** Begin Raw records **

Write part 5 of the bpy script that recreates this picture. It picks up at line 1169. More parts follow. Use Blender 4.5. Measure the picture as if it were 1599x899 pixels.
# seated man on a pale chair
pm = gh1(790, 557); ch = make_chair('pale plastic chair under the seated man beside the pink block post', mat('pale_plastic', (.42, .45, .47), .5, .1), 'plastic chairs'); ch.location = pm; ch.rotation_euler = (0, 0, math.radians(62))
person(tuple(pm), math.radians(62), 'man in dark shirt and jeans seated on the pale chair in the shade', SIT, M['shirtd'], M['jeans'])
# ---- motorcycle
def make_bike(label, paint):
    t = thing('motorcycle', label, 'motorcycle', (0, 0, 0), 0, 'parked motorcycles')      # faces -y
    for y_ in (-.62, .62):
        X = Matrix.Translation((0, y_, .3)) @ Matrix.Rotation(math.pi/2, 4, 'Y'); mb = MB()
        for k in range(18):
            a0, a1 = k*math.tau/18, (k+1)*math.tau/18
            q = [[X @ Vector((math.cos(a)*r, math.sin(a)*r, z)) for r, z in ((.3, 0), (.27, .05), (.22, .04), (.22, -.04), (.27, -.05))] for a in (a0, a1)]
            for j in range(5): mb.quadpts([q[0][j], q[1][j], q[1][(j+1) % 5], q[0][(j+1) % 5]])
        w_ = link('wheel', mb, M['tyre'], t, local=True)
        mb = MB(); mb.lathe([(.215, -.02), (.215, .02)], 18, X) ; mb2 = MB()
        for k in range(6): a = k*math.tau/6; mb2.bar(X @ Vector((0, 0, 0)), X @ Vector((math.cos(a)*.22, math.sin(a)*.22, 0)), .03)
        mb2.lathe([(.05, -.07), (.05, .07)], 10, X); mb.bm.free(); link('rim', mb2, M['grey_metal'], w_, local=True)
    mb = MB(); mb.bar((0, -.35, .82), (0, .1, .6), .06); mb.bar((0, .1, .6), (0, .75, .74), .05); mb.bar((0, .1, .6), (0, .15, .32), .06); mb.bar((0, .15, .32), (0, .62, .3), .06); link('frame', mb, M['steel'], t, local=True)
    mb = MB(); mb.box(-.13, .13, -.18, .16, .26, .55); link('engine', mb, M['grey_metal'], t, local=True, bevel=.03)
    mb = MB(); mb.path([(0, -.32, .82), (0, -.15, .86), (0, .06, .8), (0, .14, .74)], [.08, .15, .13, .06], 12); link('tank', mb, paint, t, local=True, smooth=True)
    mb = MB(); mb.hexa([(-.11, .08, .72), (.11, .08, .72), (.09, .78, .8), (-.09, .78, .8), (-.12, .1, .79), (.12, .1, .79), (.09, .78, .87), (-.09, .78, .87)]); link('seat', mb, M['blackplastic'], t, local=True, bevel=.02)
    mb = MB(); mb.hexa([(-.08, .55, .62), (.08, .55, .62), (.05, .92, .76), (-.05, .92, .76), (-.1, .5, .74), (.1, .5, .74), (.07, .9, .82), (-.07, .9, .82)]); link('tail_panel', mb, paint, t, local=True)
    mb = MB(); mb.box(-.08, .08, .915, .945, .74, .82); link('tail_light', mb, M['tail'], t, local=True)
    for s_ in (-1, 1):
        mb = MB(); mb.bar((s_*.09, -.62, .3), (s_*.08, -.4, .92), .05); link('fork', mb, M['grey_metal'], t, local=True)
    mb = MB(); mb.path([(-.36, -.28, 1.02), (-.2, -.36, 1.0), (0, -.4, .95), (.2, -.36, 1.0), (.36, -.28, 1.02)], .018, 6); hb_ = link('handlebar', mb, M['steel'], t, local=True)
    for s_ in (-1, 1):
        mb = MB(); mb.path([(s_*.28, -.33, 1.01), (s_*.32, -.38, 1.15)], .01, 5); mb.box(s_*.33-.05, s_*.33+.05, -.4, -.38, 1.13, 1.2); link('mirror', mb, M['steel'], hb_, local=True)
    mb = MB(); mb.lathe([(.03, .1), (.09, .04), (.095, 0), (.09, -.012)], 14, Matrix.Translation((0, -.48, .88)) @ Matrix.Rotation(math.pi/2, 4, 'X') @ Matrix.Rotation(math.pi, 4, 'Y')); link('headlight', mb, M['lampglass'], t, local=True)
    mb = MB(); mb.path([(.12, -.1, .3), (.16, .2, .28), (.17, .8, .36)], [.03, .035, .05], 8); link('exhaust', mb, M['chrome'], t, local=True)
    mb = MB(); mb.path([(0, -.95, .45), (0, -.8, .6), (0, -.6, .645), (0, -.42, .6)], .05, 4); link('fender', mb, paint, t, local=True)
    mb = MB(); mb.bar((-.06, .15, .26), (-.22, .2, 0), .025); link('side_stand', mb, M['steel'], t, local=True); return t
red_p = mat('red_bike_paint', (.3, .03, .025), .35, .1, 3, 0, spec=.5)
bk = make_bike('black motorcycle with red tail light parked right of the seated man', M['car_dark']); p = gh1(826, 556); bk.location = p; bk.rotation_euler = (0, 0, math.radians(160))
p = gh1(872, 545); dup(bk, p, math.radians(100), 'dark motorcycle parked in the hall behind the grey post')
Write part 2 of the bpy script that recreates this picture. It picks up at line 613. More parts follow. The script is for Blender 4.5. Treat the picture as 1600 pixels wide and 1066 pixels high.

** End Raw records **

Copy all the records above exactly, missing none.

Write part 5 of the bpy script that recreates this picture. It picks up at line 1169. More parts follow. Use Blender 4.5. Measure the picture as if it were 1599x899 pixels.
# seated man on a pale chair
pm = gh1(790, 557); ch = make_chair('pale plastic chair under the seated man beside the pink block post', mat('pale_plastic', (.42, .45, .47), .5, .1), 'plastic chairs'); ch.location = pm; ch.rotation_euler = (0, 0, math.radians(62))
person(tuple(pm), math.radians(62), 'man in dark shirt and jeans seated on the pale chair in the shade', SIT, M['shirtd'], M['jeans'])
# ---- motorcycle
def make_bike(label, paint):
    t = thing('motorcycle', label, 'motorcycle', (0, 0, 0), 0, 'parked motorcycles')      # faces -y
    for y_ in (-.62, .62):
        X = Matrix.Translation((0, y_, .3)) @ Matrix.Rotation(math.pi/2, 4, 'Y'); mb = MB()
        for k in range(18):
            a0, a1 = k*math.tau/18, (k+1)*math.tau/18
            q = [[X @ Vector((math.cos(a)*r, math.sin(a)*r, z)) for r, z in ((.3, 0), (.27, .05), (.22, .04), (.22, -.04), (.27, -.05))] for a in (a0, a1)]
            for j in range(5): mb.quadpts([q[0][j], q[1][j], q[1][(j+1) % 5], q[0][(j+1) % 5]])
        w_ = link('wheel', mb, M['tyre'], t, local=True)
        mb = MB(); mb.lathe([(.215, -.02), (.215, .02)], 18, X) ; mb2 = MB()
        for k in range(6): a = k*math.tau/6; mb2.bar(X @ Vector((0, 0, 0)), X @ Vector((math.cos(a)*.22, math.sin(a)*.22, 0)), .03)
        mb2.lathe([(.05, -.07), (.05, .07)], 10, X); mb.bm.free(); link('rim', mb2, M['grey_metal'], w_, local=True)
    mb = MB(); mb.bar((0, -.35, .82), (0, .1, .6), .06); mb.bar((0, .1, .6), (0, .75, .74), .05); mb.bar((0, .1, .6), (0, .15, .32), .06); mb.bar((0, .15, .32), (0, .62, .3), .06); link('frame', mb, M['steel'], t, local=True)
    mb = MB(); mb.box(-.13, .13, -.18, .16, .26, .55); link('engine', mb, M['grey_metal'], t, local=True, bevel=.03)
    mb = MB(); mb.path([(0, -.32, .82), (0, -.15, .86), (0, .06, .8), (0, .14, .74)], [.08, .15, .13, .06], 12); link('tank', mb, paint, t, local=True, smooth=True)
    mb = MB(); mb.hexa([(-.11, .08, .72), (.11, .08, .72), (.09, .78, .8), (-.09, .78, .8), (-.12, .1, .79), (.12, .1, .79), (.09, .78, .87), (-.09, .78, .87)]); link('seat', mb, M['blackplastic'], t, local=True, bevel=.02)
    mb = MB(); mb.hexa([(-.08, .55, .62), (.08, .55, .62), (.05, .92, .76), (-.05, .92, .76), (-.1, .5, .74), (.1, .5, .74), (.07, .9, .82), (-.07, .9, .82)]); link('tail_panel', mb, paint, t, local=True)
    mb = MB(); mb.box(-.08, .08, .915, .945, .74, .82); link('tail_light', mb, M['tail'], t, local=True)
    for s_ in (-1, 1):
        mb = MB(); mb.bar((s_*.09, -.62, .3), (s_*.08, -.4, .92), .05); link('fork', mb, M['grey_metal'], t, local=True)
    mb = MB(); mb.path([(-.36, -.28, 1.02), (-.2, -.36, 1.0), (0, -.4, .95), (.2, -.36, 1.0), (.36, -.28, 1.02)], .018, 6); hb_ = link('handlebar', mb, M['steel'], t, local=True)
    for s_ in (-1, 1):
        mb = MB(); mb.path([(s_*.28, -.33, 1.01), (s_*.32, -.38, 1.15)], .01, 5); mb.box(s_*.33-.05, s_*.33+.05, -.4, -.38, 1.13, 1.2); link('mirror', mb, M['steel'], hb_, local=True)
    mb = MB(); mb.lathe([(.03, .1), (.09, .04), (.095, 0), (.09, -.012)], 14, Matrix.Translation((0, -.48, .88)) @ Matrix.Rotation(math.pi/2, 4, 'X') @ Matrix.Rotation(math.pi, 4, 'Y')); link('headlight', mb, M['lampglass'], t, local=True)
    mb = MB(); mb.path([(.12, -.1, .3), (.16, .2, .28), (.17, .8, .36)], [.03, .035, .05], 8); link('exhaust', mb, M['chrome'], t, local=True)
    mb = MB(); mb.path([(0, -.95, .45), (0, -.8, .6), (0, -.6, .645), (0, -.42, .6)], .05, 4); link('fender', mb, paint, t, local=True)
    mb = MB(); mb.bar((-.06, .15, .26), (-.22, .2, 0), .025); link('side_stand', mb, M['steel'], t, local=True); return t
red_p = mat('red_bike_paint', (.3, .03, .025), .35, .1, 3, 0, spec=.5)
bk = make_bike('black motorcycle with red tail light parked right of the seated man', M['car_dark']); p = gh1(826, 556); bk.location = p; bk.rotation_euler = (0, 0, math.radians(160))
p = gh1(872, 545); dup(bk, p, math.radians(100), 'dark motorcycle parked in the hall behind the grey post')
Write part 2 of the bpy script that recreates this picture. It picks up at line 613. More parts follow. The script is for Blender 4.5. Treat the picture as 1600 pixels wide and 1066 pixels high.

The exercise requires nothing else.